Un homme de transition ? A peine nommé Premier ministre, Edouard Philippe va mettre les mains dans la transition énergétique. Le sujet ne lui est pas inconnu. Entre 2007 et 2010, l’énarque a émargé chez Areva, comme directeur des affaires publiques. Devenu député-maire du Havre, il a beaucoup œuvré pour accueillir sur les quais du port normand les usines d’éoliennes de son ancien employeur. Lequel avait promis 1.000 emplois à la clé. Siemens pourrait reprendre le projet. Malgré son tropisme pour les éoliennes marines, le juppéiste avait voté contre la loi sur la transition énergétique, texte qui doit booster le développement des énergies renouvelables, éoliennes et marines en particulier. Last but not least, le nouveau locataire de l’Hôtel de Matignon devra achever la restructuration d’Areva, tenter de mettre un terme au contentieux opposant son ancien employeur à TVO (malheureux acheteur de l’EPR finlandais), soigner la santé financière d’EDF. L’agenda s’annonce chargé.

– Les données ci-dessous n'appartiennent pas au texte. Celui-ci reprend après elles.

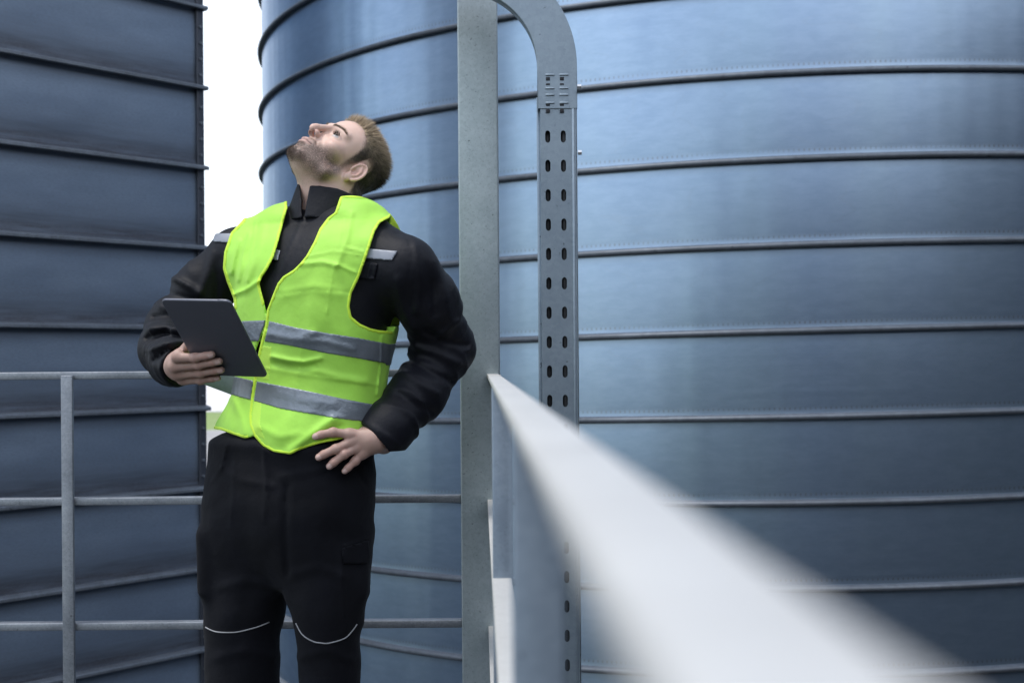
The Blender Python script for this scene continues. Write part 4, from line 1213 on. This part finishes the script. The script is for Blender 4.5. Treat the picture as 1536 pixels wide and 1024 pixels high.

Il est vrai que la filière-reine de l’électricité tricolore est au plus mal. Plombée par des erreurs stratégiques, son incapacité à construire dans des délais raisonnables son réacteur de nouvelle génération (l’EPR) et par un scandale des malfaçons de pièces forgées, Areva devra être démantelée. A EDF, la partie réacteurs ; Areva conservant les activités liées au cycle du combustible. Un grand bond en arrière.
Pouvoir d’achat
La situation d’EDF n’est guère plus enviable. Comme tous ses grands concurrents européens, le groupe présidé par Jean-Bernard Lévy doit s’adapter à un nouveau contexte énergétique. La baisse de la demande, couplée à l’arrivée massive des ENR (notamment en Allemagne), a fait chuter d’un tiers les prix de l’électron sur les marchés. Industriels et gros consommateurs ont désormais plus intérêt à acheter leur courant en bourse qu’auprès d’EDF. Le chiffre d’affaires s’en ressent. Et ça ne date pas d’hier. A de nombreuses reprises, Ségolène Royal s’est opposée aux demandes de hausse de tarifs régulés formulées par l’entreprise. Certains y vont vu une entreprise sacrifiée sur l’autel du maintien du pouvoir d’achat.
Trop d’investissements ?
Un malheur n’arrivant jamais seul, l’électricien doit faire face à de gigantesques investissements : rachat des réacteurs d’Areva, construction de trois EPR, modernisation de son parc nucléaire, financement du centre de stockage des déchets radioactifs (Cigéo), développement des renouvelables. Au total, le montant de la facture pourrait s’élever à 160 milliards d’euros entre 2016 et 2025. Pas simple à financer pour un groupe dont l’endettement brut s’élève déjà à 107 milliards.
La discrète
Sur le dossier nucléaire, fondamental pour la bonne application de sa loi, Ségolène Royal a été relativement discrète. La ministre chargée de l’énergie n’a pas réussi à imposer à EDF la fermeture de sa centrale nucléaire de Fessenheim. S’affranchissant des règles légales, l’énergéticien n’a toujours pas publié sa stratégie nucléaire. Le dossier Cigéo est durablement embourbé. On est proche du fiasco.
Insuffisances renouvelables
Bien sûr, l’énergie ne se limite pas à 58 réacteurs produisant 75% de notre électricité, et environ 40% de l’énergie que nous consommons. Ségolène Royal a beaucoup œuvré au développement des énergies renouvelables… électriques. On n’a jamais vu autant d’appels d’offres sur l’éolien, le photovoltaïque, l’hydrolien et, plus récemment, le petit hydraulique. La production s’en ressent. En 2015, les renouvelables ont fourni environ 23,4 millions de tonnes équivalent pétrole par an (Mtep/an), contre 17 Mtep/an en 2011. Bien, mais insuffisant.
Le paquet Energie Climat 2020 impose à la France que 23% de l’énergie consommée en 2020 soit verte. En 2015, cette part devait atteindre, précise la feuille de route, 17% de l’énergie consommée. Or, cette année-là, les Français n’ont englouti que 14,9% d’énergie propre. Et ils auront bien du mal à rattraper leur retard.
C’est aussi vrai du côté industriel. Pas plus que ses prédécesseurs et ses collègues de Bercy, Ségolène Royal n’a vraiment participé à l’édification de filières tricolores des renouvelables. Jadis porté par Areva et Alstom, l’étendard éolien bleu, blanc, rouge est désormais entre des mains américaines (Alstom) et allemandes (Areva). Ce dernier avait déjà cédé ses activités solaires, dès 2014. Sous l’eau, ce n’est guère mieux. Au grand dam d’Engie, General Electric a cessé de produire les prototypes d’hydroliennes : la ferme de La Hague ne verra pas le jour. Pas plus celle d’EDF qui doit faire face à la corrosion accélérée de ses machines, distribuées par DCNS.
[1] Riche de 215 articles, la LTECV comporte près de 500.000 caractères.